**WHAT NEEDS TO BE DONE**
Scan the data beneath this task and copy each line that includes "objects".

┌──

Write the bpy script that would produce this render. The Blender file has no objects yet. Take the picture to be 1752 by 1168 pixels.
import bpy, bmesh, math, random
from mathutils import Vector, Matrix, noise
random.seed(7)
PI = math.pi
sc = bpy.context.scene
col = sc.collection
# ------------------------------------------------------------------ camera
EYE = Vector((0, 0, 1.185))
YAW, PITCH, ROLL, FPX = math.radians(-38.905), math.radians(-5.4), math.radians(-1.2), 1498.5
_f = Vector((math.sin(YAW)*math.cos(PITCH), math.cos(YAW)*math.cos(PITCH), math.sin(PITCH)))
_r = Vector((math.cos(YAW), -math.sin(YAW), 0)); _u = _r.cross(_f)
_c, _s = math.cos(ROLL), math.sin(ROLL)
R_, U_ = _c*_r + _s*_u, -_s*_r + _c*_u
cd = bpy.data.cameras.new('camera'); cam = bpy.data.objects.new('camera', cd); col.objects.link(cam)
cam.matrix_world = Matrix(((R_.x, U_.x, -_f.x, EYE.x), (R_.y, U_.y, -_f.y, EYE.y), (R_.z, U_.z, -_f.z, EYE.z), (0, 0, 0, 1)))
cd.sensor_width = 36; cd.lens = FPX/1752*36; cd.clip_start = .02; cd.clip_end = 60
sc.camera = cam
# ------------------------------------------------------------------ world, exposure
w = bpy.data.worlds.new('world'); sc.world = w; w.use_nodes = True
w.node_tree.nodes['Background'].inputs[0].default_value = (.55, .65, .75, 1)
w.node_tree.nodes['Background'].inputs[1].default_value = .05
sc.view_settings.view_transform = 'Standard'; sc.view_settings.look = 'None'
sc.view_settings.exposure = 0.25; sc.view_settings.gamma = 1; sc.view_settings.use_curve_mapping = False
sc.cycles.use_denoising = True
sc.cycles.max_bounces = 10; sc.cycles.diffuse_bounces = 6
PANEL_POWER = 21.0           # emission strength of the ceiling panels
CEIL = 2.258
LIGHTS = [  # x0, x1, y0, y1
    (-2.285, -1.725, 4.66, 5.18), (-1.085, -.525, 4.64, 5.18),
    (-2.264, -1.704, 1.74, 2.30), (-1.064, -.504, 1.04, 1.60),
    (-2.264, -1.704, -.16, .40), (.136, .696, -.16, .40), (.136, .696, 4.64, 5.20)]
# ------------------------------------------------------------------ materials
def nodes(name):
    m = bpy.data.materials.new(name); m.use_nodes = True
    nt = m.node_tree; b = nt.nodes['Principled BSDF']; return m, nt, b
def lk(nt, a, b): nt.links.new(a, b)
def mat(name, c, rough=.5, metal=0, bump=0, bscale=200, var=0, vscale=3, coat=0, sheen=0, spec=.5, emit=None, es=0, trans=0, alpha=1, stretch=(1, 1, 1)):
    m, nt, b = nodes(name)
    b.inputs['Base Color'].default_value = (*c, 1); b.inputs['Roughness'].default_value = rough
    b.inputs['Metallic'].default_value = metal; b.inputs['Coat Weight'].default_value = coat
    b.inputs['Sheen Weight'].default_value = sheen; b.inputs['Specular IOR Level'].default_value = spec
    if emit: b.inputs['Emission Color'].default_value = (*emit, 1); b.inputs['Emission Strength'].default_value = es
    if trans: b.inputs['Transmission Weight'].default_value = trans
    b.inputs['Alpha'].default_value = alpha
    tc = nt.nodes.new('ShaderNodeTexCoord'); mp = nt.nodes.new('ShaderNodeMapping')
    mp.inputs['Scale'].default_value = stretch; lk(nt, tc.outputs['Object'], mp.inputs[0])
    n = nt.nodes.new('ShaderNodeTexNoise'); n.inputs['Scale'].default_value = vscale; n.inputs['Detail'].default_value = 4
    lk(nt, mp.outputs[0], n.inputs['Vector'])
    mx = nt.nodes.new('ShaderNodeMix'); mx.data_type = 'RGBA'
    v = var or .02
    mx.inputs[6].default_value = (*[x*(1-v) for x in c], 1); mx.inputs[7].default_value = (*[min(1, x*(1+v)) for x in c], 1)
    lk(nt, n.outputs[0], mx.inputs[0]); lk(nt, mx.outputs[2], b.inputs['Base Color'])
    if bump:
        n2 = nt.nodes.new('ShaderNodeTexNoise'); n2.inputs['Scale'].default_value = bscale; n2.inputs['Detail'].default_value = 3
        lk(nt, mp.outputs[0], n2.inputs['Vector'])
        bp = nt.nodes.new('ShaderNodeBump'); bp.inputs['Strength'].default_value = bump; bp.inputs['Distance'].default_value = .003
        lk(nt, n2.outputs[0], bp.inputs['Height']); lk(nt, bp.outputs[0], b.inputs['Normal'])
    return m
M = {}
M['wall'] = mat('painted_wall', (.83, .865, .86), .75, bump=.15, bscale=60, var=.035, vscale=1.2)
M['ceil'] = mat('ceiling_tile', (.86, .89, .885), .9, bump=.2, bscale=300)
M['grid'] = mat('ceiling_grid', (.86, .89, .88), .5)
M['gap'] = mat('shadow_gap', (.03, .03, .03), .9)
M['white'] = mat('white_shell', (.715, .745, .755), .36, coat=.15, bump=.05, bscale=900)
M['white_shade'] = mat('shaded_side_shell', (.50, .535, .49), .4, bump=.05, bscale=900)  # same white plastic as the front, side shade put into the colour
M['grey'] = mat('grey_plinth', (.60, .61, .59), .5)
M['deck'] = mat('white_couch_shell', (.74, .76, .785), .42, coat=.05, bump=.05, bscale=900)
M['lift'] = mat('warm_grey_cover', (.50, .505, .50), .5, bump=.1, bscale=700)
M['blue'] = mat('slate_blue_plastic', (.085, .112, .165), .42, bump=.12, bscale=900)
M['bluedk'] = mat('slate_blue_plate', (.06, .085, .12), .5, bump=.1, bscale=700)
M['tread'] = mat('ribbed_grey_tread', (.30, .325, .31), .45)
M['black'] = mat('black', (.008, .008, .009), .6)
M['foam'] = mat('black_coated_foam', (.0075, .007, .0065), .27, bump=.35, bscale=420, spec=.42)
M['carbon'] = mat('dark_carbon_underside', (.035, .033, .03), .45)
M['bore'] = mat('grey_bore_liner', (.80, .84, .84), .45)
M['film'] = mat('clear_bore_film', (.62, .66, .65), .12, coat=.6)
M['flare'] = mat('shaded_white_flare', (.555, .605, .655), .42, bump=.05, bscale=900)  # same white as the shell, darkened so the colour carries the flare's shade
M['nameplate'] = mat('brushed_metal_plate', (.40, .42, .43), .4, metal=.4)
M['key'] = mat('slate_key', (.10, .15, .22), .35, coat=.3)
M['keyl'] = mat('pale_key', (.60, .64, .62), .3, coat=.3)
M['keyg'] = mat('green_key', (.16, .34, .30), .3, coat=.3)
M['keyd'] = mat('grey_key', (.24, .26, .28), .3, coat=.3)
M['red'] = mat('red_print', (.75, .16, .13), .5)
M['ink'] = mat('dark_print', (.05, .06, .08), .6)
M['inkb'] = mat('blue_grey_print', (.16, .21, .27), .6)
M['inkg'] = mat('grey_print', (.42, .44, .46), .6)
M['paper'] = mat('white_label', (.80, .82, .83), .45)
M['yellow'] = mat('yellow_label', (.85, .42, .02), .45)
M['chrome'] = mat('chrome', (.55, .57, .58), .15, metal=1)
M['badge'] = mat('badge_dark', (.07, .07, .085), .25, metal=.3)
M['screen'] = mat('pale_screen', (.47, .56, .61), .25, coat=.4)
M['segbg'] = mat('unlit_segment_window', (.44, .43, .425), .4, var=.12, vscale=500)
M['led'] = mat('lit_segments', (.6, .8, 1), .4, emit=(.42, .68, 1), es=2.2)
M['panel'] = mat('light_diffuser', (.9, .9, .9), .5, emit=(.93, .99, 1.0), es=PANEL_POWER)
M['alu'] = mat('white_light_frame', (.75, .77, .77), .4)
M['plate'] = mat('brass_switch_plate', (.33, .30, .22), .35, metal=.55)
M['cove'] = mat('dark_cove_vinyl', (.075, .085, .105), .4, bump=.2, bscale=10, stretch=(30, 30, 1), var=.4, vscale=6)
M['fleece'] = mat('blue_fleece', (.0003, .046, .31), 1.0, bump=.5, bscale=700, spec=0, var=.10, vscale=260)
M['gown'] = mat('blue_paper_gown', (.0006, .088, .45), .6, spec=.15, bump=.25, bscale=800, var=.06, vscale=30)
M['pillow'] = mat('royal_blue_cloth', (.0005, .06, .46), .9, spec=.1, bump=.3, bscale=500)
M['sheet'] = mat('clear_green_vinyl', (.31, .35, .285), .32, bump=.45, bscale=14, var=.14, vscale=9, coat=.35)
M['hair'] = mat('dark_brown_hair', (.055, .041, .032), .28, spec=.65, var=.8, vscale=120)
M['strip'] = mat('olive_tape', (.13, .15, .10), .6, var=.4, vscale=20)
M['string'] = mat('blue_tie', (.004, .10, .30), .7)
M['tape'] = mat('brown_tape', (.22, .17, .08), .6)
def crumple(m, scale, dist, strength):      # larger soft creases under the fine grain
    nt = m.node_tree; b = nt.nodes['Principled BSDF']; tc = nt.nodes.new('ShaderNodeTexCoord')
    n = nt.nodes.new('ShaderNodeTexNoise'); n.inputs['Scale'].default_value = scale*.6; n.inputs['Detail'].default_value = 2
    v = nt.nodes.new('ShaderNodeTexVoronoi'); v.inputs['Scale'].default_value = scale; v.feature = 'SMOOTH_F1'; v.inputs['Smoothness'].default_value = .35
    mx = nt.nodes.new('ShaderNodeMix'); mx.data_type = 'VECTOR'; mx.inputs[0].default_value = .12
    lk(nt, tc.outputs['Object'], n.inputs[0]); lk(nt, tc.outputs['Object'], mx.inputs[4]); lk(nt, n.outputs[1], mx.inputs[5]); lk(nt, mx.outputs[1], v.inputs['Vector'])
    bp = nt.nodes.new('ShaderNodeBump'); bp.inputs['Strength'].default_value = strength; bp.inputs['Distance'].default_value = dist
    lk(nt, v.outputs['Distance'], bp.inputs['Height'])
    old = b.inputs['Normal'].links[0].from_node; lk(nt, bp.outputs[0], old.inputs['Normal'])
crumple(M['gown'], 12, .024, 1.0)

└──

**FINISHED TASK**
Write the bpy script that would produce this render. The Blender file has no objects yet. Take the picture to be 1752 by 1168 pixels.
cd = bpy.data.cameras.new('camera'); cam = bpy.data.objects.new('camera', cd); col.objects.link(cam)